A slate of recent Federal Communications Commission policy changes intended to speed 5G adoption has reopened old wounds for some state and municipal governments that feel they’ve lost ground during the Trump administration on issues ranging from local infrastructure decisions to net neutrality protections.
The result is likely to be consolidated lawsuits from states and localities over the new regulations, with some likely to come up with their own counter-policies, which could be challenged by either the federal government or industry players happy with the FCC’s interventionist policies.
These dynamics are playing out on both the federal and state levels too, said William Marticorena, a Rutan & Tucker LLP partner focusing on local governments.
“I find this [Trump] administration very transactional and very driven by who their particular donor class on a particular issue is.

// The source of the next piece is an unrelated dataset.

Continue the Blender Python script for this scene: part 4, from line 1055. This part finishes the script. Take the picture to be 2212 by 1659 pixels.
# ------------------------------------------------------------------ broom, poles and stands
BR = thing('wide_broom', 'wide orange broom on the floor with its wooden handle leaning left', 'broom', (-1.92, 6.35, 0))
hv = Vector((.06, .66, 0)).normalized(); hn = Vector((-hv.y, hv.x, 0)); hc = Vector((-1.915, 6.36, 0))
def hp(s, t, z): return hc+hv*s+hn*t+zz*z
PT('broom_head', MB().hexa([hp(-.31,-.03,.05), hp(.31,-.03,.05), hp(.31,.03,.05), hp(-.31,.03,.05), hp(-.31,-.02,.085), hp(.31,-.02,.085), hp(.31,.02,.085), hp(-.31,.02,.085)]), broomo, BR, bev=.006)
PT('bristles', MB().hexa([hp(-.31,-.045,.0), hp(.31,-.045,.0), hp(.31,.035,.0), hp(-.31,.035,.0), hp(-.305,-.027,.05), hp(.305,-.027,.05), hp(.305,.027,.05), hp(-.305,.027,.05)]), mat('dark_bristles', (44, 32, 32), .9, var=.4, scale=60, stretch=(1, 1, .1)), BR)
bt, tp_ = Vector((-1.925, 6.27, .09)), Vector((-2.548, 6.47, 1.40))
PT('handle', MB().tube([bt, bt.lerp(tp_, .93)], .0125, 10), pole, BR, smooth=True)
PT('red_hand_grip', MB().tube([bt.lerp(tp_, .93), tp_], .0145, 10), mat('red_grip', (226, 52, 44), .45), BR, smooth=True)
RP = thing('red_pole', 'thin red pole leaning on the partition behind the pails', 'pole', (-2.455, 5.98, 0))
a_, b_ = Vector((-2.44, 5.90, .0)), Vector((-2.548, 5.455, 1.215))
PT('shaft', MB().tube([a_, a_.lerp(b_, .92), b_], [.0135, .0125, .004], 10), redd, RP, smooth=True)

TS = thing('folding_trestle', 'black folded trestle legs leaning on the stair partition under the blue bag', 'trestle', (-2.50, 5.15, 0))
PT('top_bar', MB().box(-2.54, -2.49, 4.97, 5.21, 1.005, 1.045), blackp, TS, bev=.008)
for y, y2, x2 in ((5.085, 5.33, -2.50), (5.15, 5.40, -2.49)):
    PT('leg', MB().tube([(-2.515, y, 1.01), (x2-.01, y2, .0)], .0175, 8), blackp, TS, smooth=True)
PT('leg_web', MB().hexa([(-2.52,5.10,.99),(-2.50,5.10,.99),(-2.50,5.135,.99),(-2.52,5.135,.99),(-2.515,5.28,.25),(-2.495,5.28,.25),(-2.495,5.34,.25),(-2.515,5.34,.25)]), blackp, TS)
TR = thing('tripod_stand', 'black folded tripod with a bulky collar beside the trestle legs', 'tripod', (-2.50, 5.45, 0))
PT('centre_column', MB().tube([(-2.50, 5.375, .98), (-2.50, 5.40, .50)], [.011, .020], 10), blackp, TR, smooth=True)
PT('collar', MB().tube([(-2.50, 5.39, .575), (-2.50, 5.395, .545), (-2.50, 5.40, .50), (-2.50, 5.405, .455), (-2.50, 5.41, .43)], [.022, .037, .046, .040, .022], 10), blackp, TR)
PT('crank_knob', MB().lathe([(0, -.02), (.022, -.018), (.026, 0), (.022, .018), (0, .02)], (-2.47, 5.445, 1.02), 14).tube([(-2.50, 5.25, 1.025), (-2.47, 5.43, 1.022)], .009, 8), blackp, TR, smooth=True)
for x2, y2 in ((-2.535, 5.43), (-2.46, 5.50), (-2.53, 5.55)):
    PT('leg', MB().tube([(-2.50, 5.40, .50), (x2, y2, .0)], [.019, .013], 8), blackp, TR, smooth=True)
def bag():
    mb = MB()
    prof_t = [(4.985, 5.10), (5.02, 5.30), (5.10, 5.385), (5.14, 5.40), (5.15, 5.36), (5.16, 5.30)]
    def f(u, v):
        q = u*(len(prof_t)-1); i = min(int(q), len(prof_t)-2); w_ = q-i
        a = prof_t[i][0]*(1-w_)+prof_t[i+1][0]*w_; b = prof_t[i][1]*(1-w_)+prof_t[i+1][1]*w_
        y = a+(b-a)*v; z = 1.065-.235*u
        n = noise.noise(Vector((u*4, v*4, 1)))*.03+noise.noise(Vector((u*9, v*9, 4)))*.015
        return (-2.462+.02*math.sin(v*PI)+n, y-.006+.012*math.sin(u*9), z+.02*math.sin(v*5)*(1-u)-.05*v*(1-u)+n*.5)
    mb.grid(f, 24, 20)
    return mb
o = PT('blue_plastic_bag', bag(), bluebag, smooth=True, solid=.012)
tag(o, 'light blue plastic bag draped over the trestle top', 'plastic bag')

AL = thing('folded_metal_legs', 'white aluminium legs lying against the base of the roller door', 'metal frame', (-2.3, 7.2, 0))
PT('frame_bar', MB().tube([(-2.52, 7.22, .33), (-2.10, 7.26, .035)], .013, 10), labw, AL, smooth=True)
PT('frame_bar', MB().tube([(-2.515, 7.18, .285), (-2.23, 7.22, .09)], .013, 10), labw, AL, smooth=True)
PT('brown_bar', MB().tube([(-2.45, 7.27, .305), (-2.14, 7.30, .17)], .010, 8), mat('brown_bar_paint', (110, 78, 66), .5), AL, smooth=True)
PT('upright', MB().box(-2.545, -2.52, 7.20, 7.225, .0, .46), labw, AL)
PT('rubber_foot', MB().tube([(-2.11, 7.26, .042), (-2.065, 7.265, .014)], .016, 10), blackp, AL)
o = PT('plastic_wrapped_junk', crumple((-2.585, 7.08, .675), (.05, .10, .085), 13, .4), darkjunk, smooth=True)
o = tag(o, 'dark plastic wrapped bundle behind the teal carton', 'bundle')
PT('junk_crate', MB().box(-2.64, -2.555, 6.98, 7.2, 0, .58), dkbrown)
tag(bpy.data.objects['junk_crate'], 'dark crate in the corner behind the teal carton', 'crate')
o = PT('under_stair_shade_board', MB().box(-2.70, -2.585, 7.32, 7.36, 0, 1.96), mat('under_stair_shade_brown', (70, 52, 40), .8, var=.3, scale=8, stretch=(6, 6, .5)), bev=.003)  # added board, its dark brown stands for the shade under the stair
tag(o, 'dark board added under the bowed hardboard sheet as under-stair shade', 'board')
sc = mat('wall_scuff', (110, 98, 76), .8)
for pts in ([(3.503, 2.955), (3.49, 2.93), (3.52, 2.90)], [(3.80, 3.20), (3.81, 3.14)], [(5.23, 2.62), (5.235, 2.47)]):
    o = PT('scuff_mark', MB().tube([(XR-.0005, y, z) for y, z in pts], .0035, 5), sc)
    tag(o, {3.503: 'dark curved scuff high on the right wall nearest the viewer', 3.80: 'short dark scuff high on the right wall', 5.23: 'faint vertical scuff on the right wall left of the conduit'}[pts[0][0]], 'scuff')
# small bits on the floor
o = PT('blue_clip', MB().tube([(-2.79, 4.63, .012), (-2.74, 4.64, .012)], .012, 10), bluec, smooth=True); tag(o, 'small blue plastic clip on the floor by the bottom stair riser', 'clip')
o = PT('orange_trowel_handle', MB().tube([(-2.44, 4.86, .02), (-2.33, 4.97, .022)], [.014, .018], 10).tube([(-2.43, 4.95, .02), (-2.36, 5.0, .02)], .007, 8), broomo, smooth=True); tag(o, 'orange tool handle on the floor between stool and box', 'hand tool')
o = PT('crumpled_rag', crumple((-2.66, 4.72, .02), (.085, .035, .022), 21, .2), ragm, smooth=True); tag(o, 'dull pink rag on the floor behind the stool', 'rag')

This is an administration that hates regulation unless somebody that supports them likes regulation, and that’s kind of what we’re going to see,” he said.
The FCC’s aggressiveness in preempting state and local policies is likely to rub salt in the still-tender wounds over the net neutrality debate.
In practical terms, Marticorena said both debates look like deregulation on a national scale, but in fact at the local and state level, the FCC’s rules are simply seen as a way to protect a few choice players that benefit from the deregulation.
“That’s what they did in net neutrality. They said, ‘We need to deregulate, but we need to regulate the states,’” Marticorena said.